In some cases, the patron is a state. For example, Oregon is considering a bill whereby students could enroll without any upfront tuition, but would have to pledge three percent of their earnings for the first twenty years after graduation.
It’s a peculiar conceit on a number of levels. First, and most obviously, it would require the state to front the lost revenue to the college or university for many years before any sort of payback would kick in. I haven’t noticed a trend of states suddenly wanting to double or triple their appropriations.
Second, by taking federal student aid off the table, it would effectively displace federal dollars with state dollars. That means that states would have to increase their appropriations by even more, just to keep the colleges even.
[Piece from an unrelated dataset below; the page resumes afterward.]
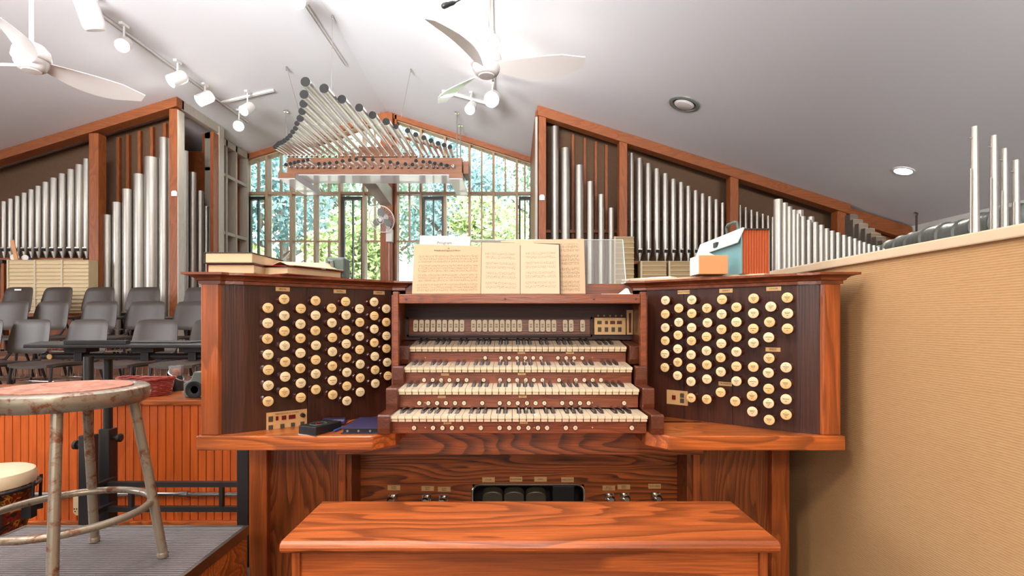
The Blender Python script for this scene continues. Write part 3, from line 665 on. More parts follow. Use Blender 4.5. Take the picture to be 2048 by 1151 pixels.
# trumpets, upper row: long, lower row: short
zo = lambda x, y: (500+x/3.385, 100+y/3.385)
ends = [(172,655),(185,643),(196,632),(215,625),(234,613),(253,598),(272,580),(290,553),(308,530),(318,497),(340,462),(354,414),(363,363),(366,300),(375,215),(502,260),(622,333),(739,390),(830,440),(922,484),(988,518),(1067,545),(1122,573),(1177,593),(1226,613),(1273,631),(1314,643),(1353,655)]
bases = [340,370,400,440,475,510,545,585,632,680,720,770,825,875,920,975,1022,1065,1110,1155,1200,1235,1265,1295,1325,1352,1378,1400]
def trumpet(bx, bz, ex, ey, r_end, row, k, lab, zend=None):
    """horizontal trumpet: boot and knuckle on the chest, flared resonator, dark disc as the shade in its open mouth"""
    Ye = Y0*(CZ-bz)/(CZ-bz) if False else None
    h = bz-CZ
    Yend = (h*F/(HY-ey)) if zend is None else zend
    xe = (ex-CX)/F*Yend; p0 = Vector((bx, Y0, bz)); p1 = Vector((xe, Yend, CZ+(HY-ey)/F*Yend))
    t = empty('trumpet_pipe', p0, lab, 'trumpet pipe', row)
    d = p1-p0; L = d.length; dn = d.normalized()
    b = MB(); b.lathe([(.011, .05), (.014, .08), (r_end, L), (r_end*.9, L), (r_end*.86, L-.02)], p0, d, 16, True, False); b.build('resonator', M['polished'], t, smooth=True)
    b = MB(); b.lathe([(.017, 0), (.021, .012), (.013, .02), (.013, .05), (.019, .052), (.019, .066), (.012, .07)], p0, d, 12)
    b.tube(p0+dn*.055, p0+dn*.055+Vector((.0, 0, .028)), .004, n=6); b.build('boot', M['chrome'], t, smooth=True)
    MB().lathe([(r_end*.985, L-.006), (r_end*.985, L+.001)], p0, d, 16).build('mouth', M['mouth_shade'], t)  # solid dark disc paints the shade inside the open end
zup = rz(312.5, Y0)
for k, (e, bs) in enumerate(zip(ends, bases)):
    ex, ey = zo(*e); bx = (480+bs/3.303-CX)/F*Y0
    rr = .03+.017*(1-abs(k-14.5)/15)
    if k > 19 or k < 10: rr = .031
    Yp = (zup-CZ)*F/(HY-ey)
    xe = (ex-CX)/F*Yp
    bx = bx*.35+xe*.65
    trumpet(bx, zup, ex, ey, rr, 'long horizontal trumpets of the upper row', k, '%s trumpet of the upper row counted from the shelving side of the chest' % (ORD[k].strip() or 'first'))
zlo = rz(335, Y0)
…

And the taxpayers of, say, Oregon, would pay federal taxes to support student aid in other states that students in Oregon wouldn’t get. That would be on top of the support they’d have to increase for Oregon itself. Conceptually, it’s possible, but politically, I’d consider it astonishing.
Third, it’s not obvious to me how Oregon would enforce collection across state lines.
Fourth, “the first twenty years” doesn’t necessarily mean the first twenty years. Students who immediately go to grad school, say, wouldn’t generate much payback. Given the realities of “adverse selection,” I’d expect to see students who are targeting graduate school to enroll in this plan, and students majoring in, say, computer science avoiding it like the plague.
That’s because -- fifth -- some students would wind up paying back far more than they ever would have owed. The students to whom that would apply would probably figure that out early on, and avoid the plan. That would leave the plan with the most “expensive” students, setting in motion a death spiral.
Sixth, though -- and I’m a little surprised that few commentaries mention this one -- it would cap college and university revenues at the level of entry-level wage growth. Given that any labor-intensive enterprise will inevitably see costs increase faster than the economy as a whole, this is a recipe for long-term austerity. (And that’s before factoring in any sort of tax revolt by high earners.) If we want higher education to remain more than MOOCs, we’ll need to come to terms with the fact of it being labor-intensive. We haven’t done a good job of that so far -- the trend towards adjunctification being the most spectacular example -- but simply denying it altogether will only lead to collapse. Transformation isn’t cheap.
Predictably enough, states aren’t the only patrons interested in this model. Some private investors are putting up tuition money in exchange for cuts of future earnings of students who are likely to make big money.
The private model is at least immune to the objection of displacing federal money with state money. But it replaces the “adverse selection” death spiral with a pure focus on high potential earners. If you’re a future hedge fund trader, you’re appealing; if you’re a future social worker, they want no part of you. From an ROI perspective, I get that, but in terms of the public good, it’s catastrophic.
Indentured servitude collapsed for some good reasons. I’d like to see it crawl back under the historical rock from which it crawled, to be replaced instead by funding mechanisms that reflect both the reality of labor-intensive industries and the necessity of paying attention to the social good. Let’s not replace a flawed system with a dead one.